Two other parts stood out as well.

The first is something Buffett learned from Graham decades ago. Stocks are pieces of businesses.

It’s obvious, but I think it gets lost in the expanding universe of mutual and index fund choices. Too many of these funds use fancy names, categories, and returns that distract from the businesses held. The businesses drive the returns. The rest is marketing.

The second is another thing Graham preached. Mr. Market can bring out the worst in people. The tendency to gamble, the need to get rich quick, and take unnecessary risks are part of human nature. Wall Street knows it and creates products to lure the gambler in all of us.

Some people deal with it better than others. And some people aren’t cut out for it at all.
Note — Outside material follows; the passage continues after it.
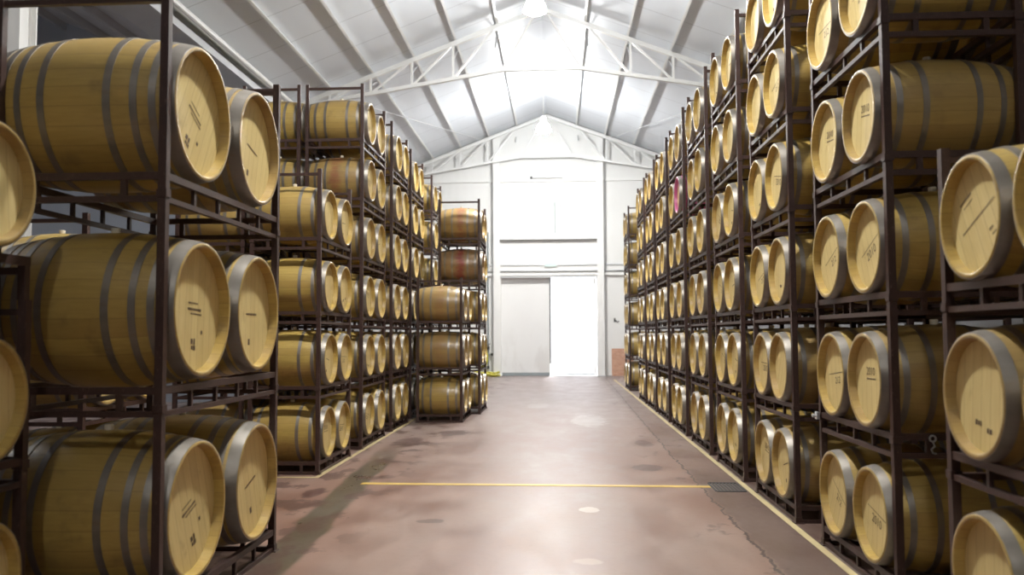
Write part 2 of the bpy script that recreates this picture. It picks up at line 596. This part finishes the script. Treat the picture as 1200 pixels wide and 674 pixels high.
# steel columns of the far wall and of the valley
def column(x, y, z1, w, label):
    t = thing('steel_column', label, 'column', (x, y, 0), 0, 'white steel columns')
    def fn(bm):
        box(bm, -w / 2, w / 2, -w / 2, -w / 2 + 0.03, 0.03, z1)
        box(bm, -w / 2, w / 2, w / 2 - 0.03, w / 2, 0.03, z1)
        box(bm, -w * 0.32, w * 0.32, -w / 2 + 0.03, w / 2 - 0.03, 0.03, z1)
    put('shaft', mesh('column_shaft', M['white'], fn), t)
    put('base_plate', mesh('column_base', M['galv'], lambda bm: box(bm, -w * 0.7, w * 0.7, -w * 0.5, w * 0.5, 0, 0.03)), t)
column(-2.52, Y1 - 0.20, 9.95, 0.27, 'white steel column at the left edge of the far doors')
column(1.79, Y1 - 0.20, 9.95, 0.27, 'white steel column at the right edge of the far doors')
column(-7.83, 11.5, 7.88, 0.40, 'thick white column behind the big barrels at upper left corner')
column(-8.0, 22.9, 7.8, 0.30, 'white column under the roof valley, hidden behind the left stacks')

# purlins, ridge and valley gutter
SP = [1.30 + 1.17 * k for k in range(6)]
for sgn in (-1, 1):
    for s in SP:
        x = RX + sgn * s
        if x > EX - 0.1 or x < VX + 0.1:
            continue
        z = roof_z(x)
        nrm = Vector((sgn * SL, 0, 1)).normalized()
        tan = Vector((sgn, 0, -SL)).normalized()
        def fn(bm, x=x, z=z, nrm=nrm, tan=tan):
            c = Vector((x, 0, z))
            bar(bm, c - nrm * 0.075 + Vector((0, Y0, 0)), c - nrm * 0.075 + Vector((0, Y1, 0)), 0.02, 0.15, nrm)
            d = c - nrm * 0.145 - tan * 0.03
            bar(bm, d + Vector((0, Y0, 0)), d + Vector((0, Y1, 0)), 0.05, 0.012, nrm)
        nt(M['white'], fn)
for k in range(5):
    x = VX - 0.9 - 1.5 * k
    z = roof_z(x)
    nt(M['galv'], lambda bm, x=x, z=z: bar(bm, (x, Y0, z - 0.12), (x, LY1, z - 0.12), 0.08, 0.2))
def _gut(bm):
    z = roof_z(VX + 0.001)
    box(bm, VX - 0.35, VX + 0.35, Y0, LY1, z - 0.32, z - 0.28)
    box(bm, VX + 0.35, VX + 0.39, Y0, LY1, z - 0.32, z - 0.16)
    box(bm, VX - 0.39, VX - 0.35, Y0, LY1, z - 0.32, z + 0.1)
nt(M['galv'], _gut)
nt(M['white'], lambda bm: tube(bm, [(VX + 0.62, Y0, roof_z(VX + 0.62) - 0.3), (VX + 0.62, LY1 + 12, roof_z(VX + 0.62) - 0.3)], 0.06, 8))

# roof trusses
def truss(y, label):
    t = thing('roof_truss', label, 'roof truss', (RX, y, 0), 0, 'white roof trusses')
    top = lambda s: RZ - 0.23 - SL * s
    bot = lambda s: 9.12 if s < 1.1 else 9.12 - 0.163 * (s - 1.1)
    eL, eR = 7.3, 7.1
    for sgn, e in ((-1, eL), (1, eR)):
        put('top_chord', mesh('top_chord', M['white'], lambda bm: bar(bm, (0, 0, top(0)), (sgn * e, 0, top(e)), 0.12, 0.12)), t)
    def bc(bm):
        pts = [(-eL, bot(eL)), (-1.1, 9.12), (1.1, 9.12), (eR, bot(eR))]
        for a, b in zip(pts, pts[1:]):
            bar(bm, (a[0], 0, a[1]), (b[0], 0, b[1]), 0.10, 0.10)
    put('bottom_chord', mesh('bottom_chord', M['white'], bc), t)
    st = [1.30, 2.47, 3.64, 4.81, 5.98]
    for sgn in (-1, 1):
        for i in range(1, 5):
            s = st[i] * sgn
            put('vertical_strut', mesh('vertical_strut', M['white'], lambda bm: bar(bm, (s, 0, bot(st[i])), (s, 0, top(st[i])), 0.06)), t)
        pairs = [((1.1, bot(1.1)), (0.12, top(0.12))), ((2.47, bot(2.47)), (1.30, top(1.30)))]
        pairs += [((st[i], top(st[i])), (st[i + 1], bot(st[i + 1]))) for i in range(1, 4)]
        for a, b in pairs:
            put('diagonal_brace', mesh('diagonal_brace', M['white'], lambda bm: bar(bm, (sgn * a[0], 0, a[1]), (sgn * b[0], 0, b[1]), 0.055)), t)
        # fly braces running back to the purlins
        for i in range(0, 4):
            s = st[i]
            put('fly_brace', mesh('fly_brace', M['galv'], lambda bm: bar(bm, (sgn * s, 0.05, bot(s) + 0.55 * (top(s) - bot(s))), (sgn * s, 0.9, top(s) + 0.14), 0.035)), t)
    return t
truss(22.95, 'nearer of the two white roof trusses, spanning mid aisle')
truss(34.5, 'farther white roof truss, against the far gable wall')
truss(11.5, 'white roof truss above the top edge of the view')
truss(0.0, 'white roof truss overhead at the viewpoint')

# thin wind-bracing rods under the roof of the far bay
for (sa, sb, ya, yb, lab) in ((2.7, 6.0, 34.2, 23.2, 'thin bracing rod under the roof above the left stacks'), (-2.7, -6.0, 34.2, 23.2, 'thin bracing rod under the roof above the right stacks')):
    a = (RX - sa, ya, roof_z(RX - sa) - 0.22)
    b = (RX - sb, yb, roof_z(RX - sb) - 0.22)
    thing('bracing_rod', lab, 'rod', (0, 0, 0), 0, 'roof bracing rods', mesh('bracing_rod', M['galv'], lambda bm: tube(bm, [a, b], 0.012, 6)))

# high bay lamps along the ridge
def lamp(x, y, z, label, power):
    ml = mat_emit('lamp_lens_glow', (1.0, 0.98, 0.94), power[0])
    md = mat_emit('lamp_dome_glow', (0.97, 0.99, 1.0), power[1])
    t = thing('high_bay_lamp', label, 'lamp', (x, y, z), 0, 'high bay lamps along the ridge')
    put('dome', mesh('lamp_dome', md, lambda bm: lathe_z(bm, [(-0.10, 0.26), (-0.02, 0.24), (0.10, 0.19), (0.2, 0.10)], 24, False), True), t)
    put('lens', mesh('lamp_lens', ml, lambda bm: lathe_z(bm, [(-0.16, 0.06), (-0.15, 0.16), (-0.12, 0.22), (-0.105, 0.235)], 24), True), t)
    put('housing', mesh('lamp_housing', M['galv'], lambda bm: lathe_z(bm, [(0.2, 0.10), (0.22, 0.11), (0.42, 0.10), (0.46, 0.04)], 20), True), t)
    top = roof_z(x) - z
    put('hanging_rod', mesh('lamp_rod', M['white'], lambda bm: tube(bm, [(0, 0, 0.45), (0, 0, top)], 0.015, 6)), t)
LAMPS = [(-0.45, 29.2, 9.0, 'glowing ridge lamp in front of the far gable'), (-0.45, 18.2, 9.0, 'glowing ridge lamp at the top edge of the view'),
         (-0.45, 7.2, 9.0, 'ridge lamp above the front stacks, over the view'), (-0.45, -4.0, 9.0, 'ridge lamp behind the viewpoint'),
         (-11.6, 9.0, 8.2, 'unseen lamp added to brighten the neighbouring bay, beyond the left edge')]  # added fill source out of view, lifts the dark next bay
for a, pw in zip(LAMPS, LAMP_POWER):
    lamp(*a, pw)

# floor lines
FZ = 0.004
nt(M['cream'], lambda bm: box(bm, 2.09, 2.15, 0, 32, 0, FZ))
nt(M['cream'], lambda bm: (box(bm, -3.0, -2.94, 10.2, 32, 0, FZ), box(bm, -5.2, -3.0, 10.2, 10.26, 0, FZ)))
def _yl(bm):
    vs = [bm.verts.new(p) for p in ((-2.32, 9.78, FZ), (1.72, 9.69, FZ), (1.72, 9.80, FZ), (-2.32, 9.89, FZ), (-2.32, 9.78, 0), (1.72, 9.69, 0), (1.72, 9.80, 0), (-2.32, 9.89, 0))]
    for q in ((0, 1, 2, 3), (7, 6, 5, 4), (0, 4, 5, 1), (1, 5, 6, 2), (2, 6, 7, 3), (3, 7, 4, 0)):
        bm.faces.new([vs[i] for i in q])
nt(M['yellow'], _yl)
def _gr(bm):
    box(bm, -0.16, 0.16, -0.28, -0.25, 0, 0.008)
    box(bm, -0.16, 0.16, 0.25, 0.28, 0, 0.008)
    for i in range(9):
        x = -0.16 + i * 0.04
        box(bm, x - 0.012, x + 0.012, -0.25, 0.25, 0, 0.006)
thing('drain_grate', 'dark floor drain grate at the right end of the yellow line', 'drain', (1.9, 9.72, 0), 0, None, mesh('drain_grate', M['dark'], _gr))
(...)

Here’s Buffett:

Well, if you own stocks like you’d own a farm or an apartment house, you don’t get a quote on those every day or every week – you look at the business. And the value of American business depends on how much it delivers in cash to its holders over between now and judgment day. And I don’t think it changes in 10% in a two month period if you’re looking at it as a business.

Now, you’ve got – anything can happen in markets. I mean, anything can happen in markets. And that’s why I say don’t ever borrow money against securities. Markets don’t have to open tomorrow. I mean, you can have extraordinary events. So I think to some extent, you can get some of the instruments that people don’t understand very well that have a lot of fire power in them.

They can trigger and – yeah. The idea of people taking a position and they’re gambling. They’re not investing. Nobody’s investing when they buy, you know, some super charged index on, you know, how the VIX does or something like that.